Successful schools do the right things repeatedly and unsuccessful schools do the wrong things repeatedly. (And by wrong, I mean the things that don’t get results for kids!)
One of the hallmarks of successful schools (and inversely for unsuccessful schools) is the time they spend preparing for next year AND how they spend that time. You know, even with the most transient student population, most of your students will come back next year which means that you ALREADY KNOW what you’ve got on your plate in 2014-2015. It’s really no mystery.
As I’ve collaborated with successful schools, they take the time to thoroughly discuss with last year’s teacher what this year’s kids are all about. They don’t waste their collaboration time lamenting how awful the kids are, how ill-behaved they can be or how ridiculously unsupportive the parents are. Why? Because spending time talking about those things only sheds negative light on THEM. I mean, after all, if I have a horribly behaved class, that is MY problem, not the kids’ problem.
(Please don’t email me with, “You don’t know my kids” or “You must not have been a classroom teacher” – I do know poorly behaved kids and I have taught them in an actual school. I know that a highly professional teacher with great management skills nips that in the bud within the first 2 weeks of school. I’ve seen teachers manage the heck out of kids and make it a great year, despite the students’ past performances!)
My mission in my education life is to help you make every year the best year you’ve ever had.

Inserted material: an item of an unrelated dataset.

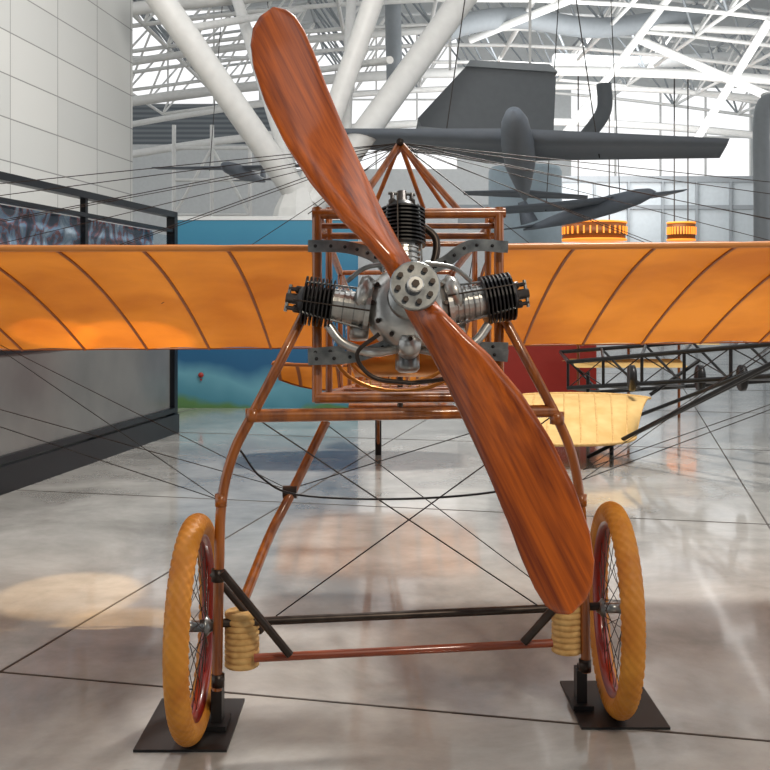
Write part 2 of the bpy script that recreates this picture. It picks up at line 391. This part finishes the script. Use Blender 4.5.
# neighbouring pusher biplane
root=empty('pusher_biplane')
b=MB(); rows=[]
for k in range(25):
    t=k/24; x=1.18+t*1.13; half=.68*math.sqrt(max(0,1-(abs(t-.42)/.6)**2.4))+.03
    row=[]
    for j in range(9):
        s=-1+2*j/8; y=9.4+s*half; row.append((x+.12*s,y,.50-.30*(1-s)*.5+.10*(1-s*s)))
    rows.append(row)
b.grid(rows,'cream')
for k in range(0,25,3): b.sweep(rows[k],.009,'bungee',6)
b.sweep([r[0] for r in rows],.014,'bungee',6); b.sweep([r[-1] for r in rows],.014,'bungee',6)
for x,y in((1.45,9.4),(2.05,9.5)): b.sweep([(x,y,0),(x,y,.44)],.02,'black',8)
b.build('elevator_surface',root)
b=MB()
A=[W(568,362,11),W(840,338,8.2)]; B=[W(568,388,11),W(840,372,8.2)]; A2=[W(560,352,12.4),W(850,330,10.4)]; B2=[W(600,392,12),W(900,372,9.5)]
for s in (A,B,A2,B2): b.sweep(s,.022,'black',8)
for k in range(7):
    t=k/6; q=[s[0].lerp(s[1],t) for s in (A,B,A2,B2)]
    for i,j in((0,1),(2,3),(0,2),(1,3)): b.sweep([q[i],q[j]],.016,'black',6)
    if k<6:
        t2=(k+1)/6; z=[s[0].lerp(s[1],t2) for s in (A,B)]; b.sweep([q[0],z[1]],.006,'wire',5); b.sweep([q[1],z[0]],.006,'wire',5)
for (x,y,d1,x2,y2,d2) in ((588,457,9.2,860,318,7.2),(622,440,9.4,800,352,7.6),(640,415,10,770,365,8.2),(650,395,10,700,360,10)): b.sweep([W(x,y,d1),W(x2,y2,d2)],.018,'black',8)
for x in (632,700,742): 
    p=W(x,378,9.6); b.lathe(p-Vector((.02,0,0)),(1,0,0),[(0,.12),(.04,.12)],'black',18)
p=W(588,372,11); b.sweep([p,(p.x,p.y,0)],.02,'black',8); p=W(800,372,8.6); b.sweep([p,(p.x,p.y,0)],.02,'black',8)
b.build('outrigger_frame',root)
b=MB()
rows=[]
for k in range(12):
    t=k/11; x=2.2+t*1.7; rows.append([(x,12.2,.88),(x,12.6,.96),(x,13.2,.90)])
b.grid(rows,'cream')
rows=[]
for k in range(12):
    t=k/11; x=2.2+t*1.3; rows.append([(x,12.1,.62),(x,12.5,.70),(x,13.1,.64)])
b.grid(rows,'cream')
for x in (2.3,2.9,3.5): b.sweep([(x,12.5,0),(x,12.5,.95)],.018,'wood',6)
b.build('lower_wing',root)

# ============================================================ MONOPLANE
plane=empty('vintage_monoplane')
def Fr(px,py,off=0): return W(px,py,3.45+off+(px-400)*.0004+max(0,(400-py))*.0007)
def G(px,py,dy=0): return W(px,py,3.42+(px-400)*.00047+dy)
hub=W(413,292,3.22)
HM=Matrix.Translation(hub)@Matrix.Rotation(math.radians(3),4,'Z')@Matrix.Rotation(math.radians(-13.5),4,'X')
PM=HM@Matrix.Rotation(math.radians(-24.7),4,'Y')
b=MB(); S=.00307; R=1.048
tab=[(0,15,15,0),(.05,15,15,30),(.10,17,13,52),(.17,24,11,52),(.28,38,10,44),(.42,49,11,36),(.56,54,12,30),(.70,54,15,26),(.82,49,19,23),(.90,41,20,21),(.955,30,18,20),(.985,18,12,20),(1.0,3,3,20)]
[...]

It starts with making up your mind that the 2014-2015 school year is going to be AWESOME! Here’s the thing: you don’t have to know one thing about your incoming kids or their parents or their attendance rate or anything in order to know that the school is going to be awesome!
So now that we’ve got THAT settled 🙂 let’s get to those three questions that you need to know about your incoming class:
- How much did they grow from Fall to Winter and Winter to Spring last year in Reading on benchmark assessments?
- What special instruction, interventions, programs did they get and what materials were used?
- What was the most effective instructional technique, intervention, material, resource for the student last year and how do you know it was effective?
See, what these questions do is focus our attention on the TEACHING. That’s really all we have control over anyway! These questions also focus on the data, not just my feelings about the student. When I can focus on what I have control over (the data and the instruction), then I’ve already set myself up for success for next year by gathering data on what is in my control. I can start the next 2014-2015 school year by planning my instruction…I don’t even need the kids to show up first to get a jump on that!